**WRITTEN PROBLEM**
Give the number of lines in the data that hold the string "Blender". Nothing else is needed.

**TASK INPUTS**
╭──
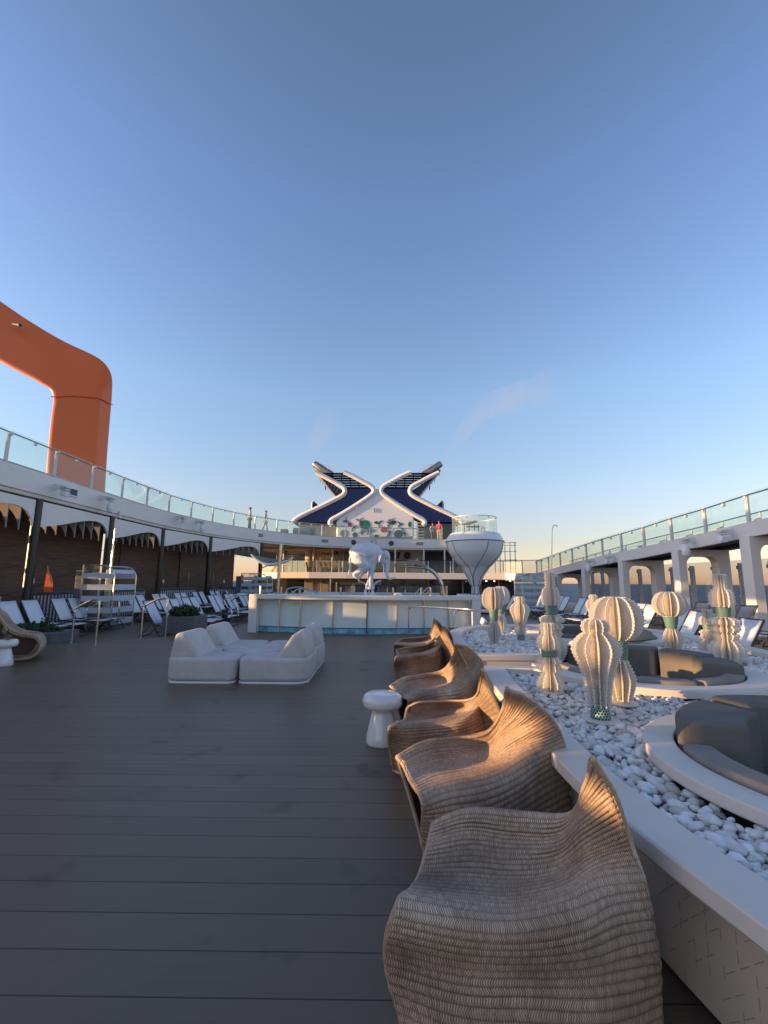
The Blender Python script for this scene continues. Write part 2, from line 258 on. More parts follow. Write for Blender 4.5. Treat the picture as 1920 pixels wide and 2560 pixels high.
# ---------------------------------------------------------------- mesh builder
class MB:
    def __init__(s): s.v = []; s.f = []; s.uv = None
    def add(s, vs, fs):
        o = len(s.v); s.v += [tuple(x) for x in vs]; s.f += [tuple(i+o for i in f) for f in fs]; return s
    def box(s, x0, x1, y0, y1, z0, z1):
        vs = [(x, y, z) for x in (x0, x1) for y in (y0, y1) for z in (z0, z1)]
        return s.add(vs, [(0, 1, 3, 2), (4, 6, 7, 5), (0, 4, 5, 1), (2, 3, 7, 6), (0, 2, 6, 4), (1, 5, 7, 3)])
    def obox(s, c, size, rot=(0, 0, 0)):
        from mathutils import Euler
        R = Euler(rot).to_matrix(); c = Vector(c)
        vs = [c+R @ Vector((x*size[0]/2, y*size[1]/2, z*size[2]/2)) for x in (-1, 1) for y in (-1, 1) for z in (-1, 1)]
        return s.add(vs, [(0, 1, 3, 2), (4, 6, 7, 5), (0, 4, 5, 1), (2, 3, 7, 6), (0, 2, 6, 4), (1, 5, 7, 3)])
    def bar(s, a, b, w, h, up=(0, 0, 1)):
        a = Vector(a); b = Vector(b); d = (b-a).normalized(); u = Vector(up)
        sx = d.cross(u)
        if sx.length < 1e-4: sx = d.cross(Vector((0, 1, 0)))
        sx.normalize(); uz = sx.cross(d).normalized()
        vs = [p+sx*(i*w/2)+uz*(j*h/2) for p in (a, b) for i in (-1, 1) for j in (-1, 1)]
        return s.add(vs, [(0, 1, 3, 2), (4, 6, 7, 5), (0, 4, 5, 1), (2, 3, 7, 6), (0, 2, 6, 4), (1, 5, 7, 3)])
    def tube(s, pts, r, n=8, closed=False, squash=None):
        pts = [Vector(p) for p in pts]; N = len(pts); rs = r if isinstance(r, (list, tuple)) else [r]*N
        vs = []; prev = None
        for i, p in enumerate(pts):
            if closed: d = pts[(i+1) % N]-pts[i-1]
            else: d = pts[min(i+1, N-1)]-pts[max(i-1, 0)]
            d.normalize()
            if prev is None:
                a = d.cross(Vector((0, 0, 1)))
                if a.length < 0.05: a = d.cross(Vector((1, 0, 0)))
            else: a = prev-d*prev.dot(d)
            a.normalize(); b = d.cross(a).normalized(); prev = a
            for k in range(n):
                t = 2*math.pi*k/n; vs.append(p+a*(rs[i]*math.cos(t))+b*(rs[i]*math.sin(t)))
        fs = []
        for i in range(N if closed else N-1):
            j = (i+1) % N
            for k in range(n): fs.append((i*n+k, i*n+(k+1) % n, j*n+(k+1) % n, j*n+k))
        if not closed: fs += [tuple(range(n))[::-1], tuple((N-1)*n+k for k in range(n))]
        return s.add(vs, fs)
    def lathe(s, prof, n=32, cx=0, cy=0, cap=True):
        vs = []; fs = []; K = len(prof)
        for r, z in prof:
            for k in range(n):
                t = 2*math.pi*k/n; vs.append((cx+r*math.cos(t), cy+r*math.sin(t), z))
        for i in range(K-1):
            for k in range(n): fs.append((i*n+k, i*n+(k+1) % n, (i+1)*n+(k+1) % n, (i+1)*n+k))
        if cap: fs += [tuple(range(n))[::-1], tuple((K-1)*n+k for k in range(n))]
        return s.add(vs, fs)
    def prism(s, poly, ext):
        ext = Vector(ext); n = len(poly); vs = [Vector(p) for p in poly]+[Vector(p)+ext for p in poly]
        return s.add(vs, [tuple(range(n))[::-1], tuple(range(n, 2*n))]+[(i, (i+1) % n, (i+1) % n+n, i+n) for i in range(n)])
    def grid(s, rows, closed=False):
        m = len(rows); n = len(rows[0]); vs = [p for r in rows for p in r]; fs = []
        for i in range(m-1):
            for k in range(n if closed else n-1): fs.append((i*n+k, i*n+(k+1) % n, (i+1)*n+(k+1) % n, (i+1)*n+k))
        return s.add(vs, fs)
    def ring_prism(s, outer, inner, z0, z1):
        # closed or open strip between two 2-D polylines, given height
        n = len(outer); vs = []
        for (a, b) in zip(outer, inner):
            vs += [(a[0], a[1], z0), (a[0], a[1], z1), (b[0], b[1], z1), (b[0], b[1], z0)]
        fs = []
        for i in range(n-1):
            for k in range(4): fs.append((i*4+k, i*4+(k+1) % 4, (i+1)*4+(k+1) % 4, (i+1)*4+k))
        fs += [(0, 1, 2, 3), tuple((n-1)*4+k for k in (3, 2, 1, 0))]
        return s.add(vs, fs)
    def build(s, name, material, parent=None, smooth=35, bevel=0, seg=2, world=True, sub=0):
        off = Vector((0, 0, 0)); p = parent
        while p is not None and world: off += p.location; p = p.parent
        me = bpy.data.meshes.new(name); me.from_pydata([tuple(Vector(v)-off) for v in s.v], [], s.f)
        if s.uv: 
            l = me.uv_layers.new(name='UVMap'); co = np.array([s.uv[me.loops[i].vertex_index] for i in range(len(me.loops))], dtype=np.float32).ravel(); l.data.foreach_set('uv', co)
        bm = bmesh.new(); bm.from_mesh(me); bmesh.ops.recalc_face_normals(bm, faces=bm.faces); bm.to_mesh(me); bm.free()
        me.materials.append(material)
        if smooth:
            me.polygons.foreach_set('use_smooth', [True]*len(me.polygons)); me.set_sharp_from_angle(angle=R_(smooth))
        o = bpy.data.objects.new(name, me); C.objects.link(o); o.parent = parent
        if bevel:
            b = o.modifiers.new('bevel', 'BEVEL'); b.width = bevel; b.segments = seg; b.limit_method = 'ANGLE'; b.angle_limit = R_(40)
        if sub:
            b = o.modifiers.new('subdivision', 'SUBSURF'); b.levels = sub; b.render_levels = sub
        return o
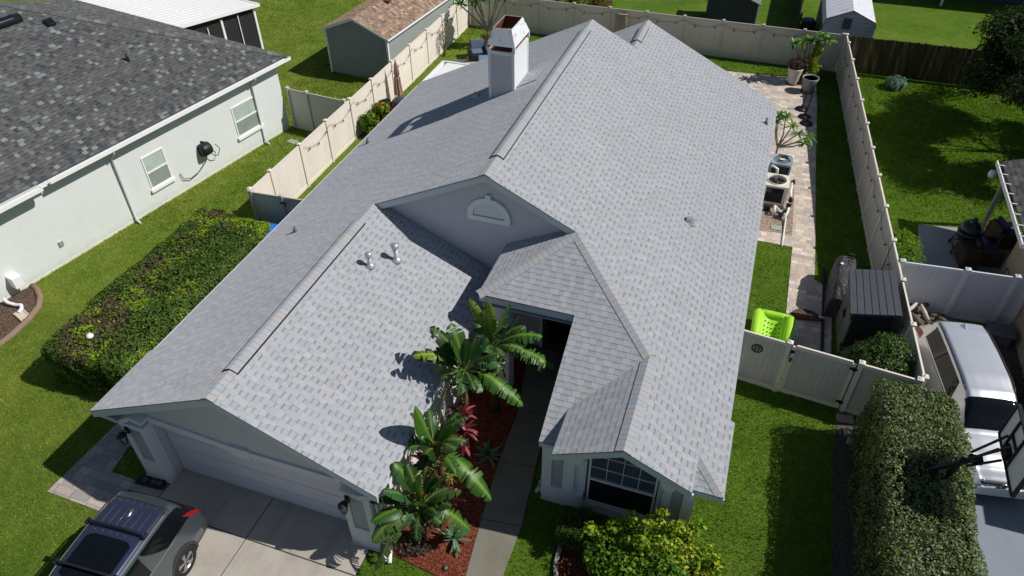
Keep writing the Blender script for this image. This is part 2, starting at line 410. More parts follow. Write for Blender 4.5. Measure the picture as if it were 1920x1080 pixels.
# concrete front walk
wk = MB(); pl = [(9.27, -4.2, 9.94, -4.2), (9.27, -1.5, 9.94, -1.5), (9.2, 0.3, 9.95, 0.42), (9.02, 1.62, 10.02, 1.72), (8.9, 3.3, 9.85, 3.45), (8.85, 5.0, 9.62, 5.2), (8.6, 7.4, 10.2, 7.5)]
pl = [(9.27, -4.2, 10.0, -4.2), (9.22, -1.5, 10.0, -1.5), (9.20, 0.1, 9.98, 0.2), (9.02, 1.62, 9.98, 1.74), (8.86, 3.3, 9.80, 3.45), (8.80, 5.0, 9.62, 5.2), (8.3, 7.5, 10.25, 7.5)]
for a, c in zip(pl[:-1], pl[1:]):
    wk.prism([(a[0], a[1] + .01), (a[2], a[3] + .01), (c[2], c[3] - .01), (c[0], c[1] - .01)], -0.05, 0.045)
struct(wk.build('front_walkway', M['walk'], bevel=0.008))
sheet('front_mulch_bed', [(7.2, 0.05), (7.6, 0.1), (9.24, -0.12), (9.2, 0.3), (9.05, 1.6), (8.88, 3.3), (8.82, 5.0), (8.3, 7.6), (6.9, 7.6), (6.9, 0.3)], 0.03, M['mulch_red'])
# paver strip beside the garage
sheet('paver_path', [(-1.42, -1.10), (1.30, -1.14), (1.30, -0.14), (0.62, -0.13), (-0.32, -0.12), (-0.46, 0.62), (0.42, 1.9), (0.42, 2.6), (-0.9, 2.6), (-1.30, 1.1)], 0.022, M['pavers2'])
# side yard pavers, gravel and lawn
sheet('paver_walk', [(15.45, 9.5), (16.8, 9.6), (16.8, 13.0), (16.25, 13.4), (16.2, 16.3), (16.1, 20), (16.0, 26.2), (15.9, 29.1), (14.2, 29.0), (8.0, 28.6), (2.5, 28.2), (-1.2, 27.9), (-1.2, 18.0), (13.65, 18.0), (13.65, 15.0), (15.47, 15.0)], 0.02, M['pavers'])
sheet('gravel_bed', [(13.65, 15.62), (15.43, 15.72), (15.36, 18.8), (13.65, 18.8)], 0.032, M['gravel'])
sheet('dirt_strip', [(17.0, 7.6), (17.75, 7.7), (17.72, 3.0), (17.6, -2), (16.95, -2), (16.9, 6.3)], 0.018, M['dirt'])
# neighbours' drives and slabs
sheet('neighbour_driveway', [(18.9, 6.6), (19.2, 12.6), (22.6, 12.6), (23.2, 0), (23.2, -12), (19.6, -12), (19.4, 0)], 0.022, M['asphalt'])
sheet('dirt_yard', [(18.75, 9.2), (18.5, 12.75), (22.4, 12.75), (22.4, 9.4)], 0.03, M['dirt'])
sheet('neighbour_patio', [(19.68, 17.76), (23.8, 18.5), (27, 18.6), (27, 12.9), (19.3, 12.95)], 0.05, M['slab'])
# neighbour's curved mulch bed with its cast curb
cb = [(-8.05, 4.95), (-7.75, 4.86), (-7.33, 4.58), (-7.02, 4.2), (-6.84, 3.6), (-6.78, 2.9), (-6.85, 2.1), (-7.2, 1.2), (-7.9, 0.3)]
sheet('neighbour_mulch_bed', cb + [(-10, -0.6), (-9.6, 2)], 0.02, M['mulch_brown'])
edge_m = P('cast_curb', (.24, .165, .12), 0.9, var=0.15, scale=5, bump=0.3)
e = MB()
e.tube([(x, y, 0.02) for x, y in cb], [0.10] * len(cb), 8)
tag(e.build('bed_edging', edge_m, loc=(-7, 4, 0)), 'curved brown cast curb edging around the mulch bed by the sage house', 'edging')
sheet('window_mulch_bed', [(10.98, 1.72), (14.2, 2.55), (14.4, 1.4), (11.55, 0.62), (11.05, 0.85)], 0.02, M['mulch_red'])
# ------------------------------------------------------------------ main house
ZL = lambda x: 2.381 + .479 * x
ZR = lambda x: 5.80 - .5 * (x - 7.14)
ZG = lambda x: 4.21 - .479 * (x - 3.82)
zH = ZR(9.57)
ZF = lambda y: zH - .5 * (7.37 - y)
XK = 12.04; ZK = ZR(XK); ZKL = lambda x: ZK - .5 * (XK - x)
XE = 7.62; ZE_ = lambda x: zH - .5 * (9.57 - x)
XB = 8.71; ZB = lambda x: ZR(XB) - .5 * (XB - x)
SL = math.hypot(1, .5)
house = thing('house', 'single storey grey stucco house under a pale blue grey shingle roof, centre of the photo', 'house', (7, 8, 0))
def uvx(pts, x0=0): return [(p[1], (p[0] - x0) * 1.115) for p in pts]      # slope rising with x: u = y
def facez(b, xy, zf, kind):
    pts = [(x, y, zf(x if kind in 'LRGE' else y)) for x, y in xy]
    if kind in 'LE': uv = [(y, x * 1.115) for x, y in xy]
    elif kind in 'RG': uv = [(-y, -x * 1.115) for x, y in xy]
    else: uv = [(x, y * SL) for x, y in xy]
    b.slab(pts, (0, 0, -0.035), uv)
r = MB()
r.cm = 2; facez(r, [(0, 0), (3.82, 0), (3.82, 7.37), (7.14, 7.37), (7.14, 18.29), (0.18, 18.29), (0.18, 2.1), (0, 2.05)], ZL, 'L')
r.cm = 0; facez(r, [(3.82, 0), (7.42, 0), (7.42, 7.58), (3.82, 7.58)], ZG, 'G')
facez(r, [(7.14, 7.37), (9.57, 7.37), (12.04, 4.90), (12.04, 2.09), (13.54, 2.09), (13.54, 3.07), (14.2, 2.41), (14.2, 4.50), (14.1, 4.50), (14.1, 20.96), (8.71, 20.96), (8.71, 18.29), (7.14, 18.29)], ZR, 'R')
r.cm = 1; facez(r, [(9.57, 7.37), (7.62, 5.42), (10.10, 5.42), (10.10, 2.62), (10.62, 2.62), (10.62, 3.48), (12.04, 4.90)], ZF, 'F')
r.cm = 1; facez(r, [(12.04, 4.90), (10.54, 3.40), (10.54, 2.09), (12.04, 2.09)], ZKL, 'E')
facez(r, [(9.57, 7.37), (9.57, 7.60), (7.62, 7.60), (7.62, 5.42)], ZE_, 'E')
zc = ZR(14.2)
r.cm = 1; facez(r, [(13.54, 3.07), (13.54, 2.41), (14.2, 2.41)], lambda y: zc + .5 * (y - 2.41), 'F')
r.cm = 2; facez(r, [(8.71, 18.29), (8.71, 20.96), (3.2, 20.96), (3.2, 18.29)], ZB, 'E')
roof = r.build('roof', [M['shingle'], M['shingle_front'], M['shingle_left']], house)
# gable ends above the plates: triangles under the ridge at the back
# ridge, hip and vent caps
cb_ = MB()
def capline(b, a, c, hw=0.15, lift=0.016, s1=.5, s2=.5, dirn=None):
    """folded cap strip along a->c; s1/s2 the drop per metre to each side"""
    a, c = Vector(a), Vector(c); d = (c - a); L = d.length; h = Vector((-d.y, d.x, 0)).normalized()
    n = max(1, int(L / 0.145))
    top = Vector((0, 0, lift))
    for (sg, sl) in ((1, s1), (-1, s2)):
        o = h * sg * hw + Vector((0, 0, -sl * hw))
        q = [a + top, c + top, c + o + top, a + o + top]
        b.slab(q, (0, 0, -0.014), [(0, 0), (L, 0), (L, hw), (0, hw)])
    return b
capline(cb_, (3.82, 0, 4.21), (3.82, 7.37, 4.21), s1=.479, s2=.479)
capline(cb_, (7.14, 7.37, 5.80), (7.14, 18.29, 5.80), s1=.479)
capline(cb_, (8.71, 18.3, ZR(8.71)), (8.71, 20.96, ZR(8.71)))
capline(cb_, (12.04, 2.09, ZK), (12.04, 4.9, ZK), 0.17)
capline(cb_, (12.04, 4.9, ZK), (9.57, 7.37, zH), 0.16, s1=.36, s2=.36)
capline(cb_, (7.62, 5.42, ZE_(7.62)), (9.57, 7.37, zH), 0.16, s1=.36, s2=.36)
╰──
**EXERCISE ANSWER**
2